Impulsive and ingenuous soldiers

Given the fact that Italian officers were envisioning the askari with such a combination of valour, warlike attitude, craving for battle and absence of fear, we have also to consider that they were reserving the supreme control of the troops for themselves. What can be considered as obvious and blatant was instead in the minds and in the words of the Italian officers an indisputable necessity: the white officer was in fact the only one able to control and properly direct the nature of the askari.

However, this was not the only interesting aspect of the relations between the askari and their officers: in the source I am analyzing, the Italians reiterate the idea that the askari were developing an attitude to see the officer as a paternal figure, benevolent but uncompromising.

Regarding the idea of control, Gamerra is the only one of my sources to openly write against the idea that the askari were unruly and apt to lose control during the fight. He criticizes how a writer depicted him during the battle of Adua, using his revolver to threaten the askari to remain in position under heavy enemy fire. According to Gamerra this was not the truth, because to reorganise his askari and keep them steady under fire “…was sufficient my command – 8° battalion

alt! Askari alt! – and to call by name those askari I knew well”70. Gamerra seems to be the more sympathetic about this aspect, always defending his actions with the askari against all the criticism that the military establishment received after Adua.

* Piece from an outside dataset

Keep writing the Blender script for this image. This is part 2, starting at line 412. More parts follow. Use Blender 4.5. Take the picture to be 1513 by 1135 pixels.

What can be noticed in my other sources is that, to the Italian officers, the askari were not lacking obedience and reliability, but exactly the warlike nature previously exposed was something that had to be controlled with maximum attention. This idea of control and command was often articulated with paradigms that reduced the askari to someone not completely human, someone still struggling with a savage atavic nature more common to the beasts. This was a classic figure of the colonial age, which in the askari case was used both to describe the positive characters of the indigenous soldiers, but also to restate that, if the askari was partly animal, the officers had to be somehow tamers of men.

This figure of the tamer who has to live with fearsome but proud beasts and educate them, discovering their great qualities at the same time, is reported with poignant rhetoric by Di Aichelburg:

“And also in those people there is something that my poor pen cannot express: there is, also in the usual tranquility, something of the battle, like an atmosphere where the fumes of the dust endure.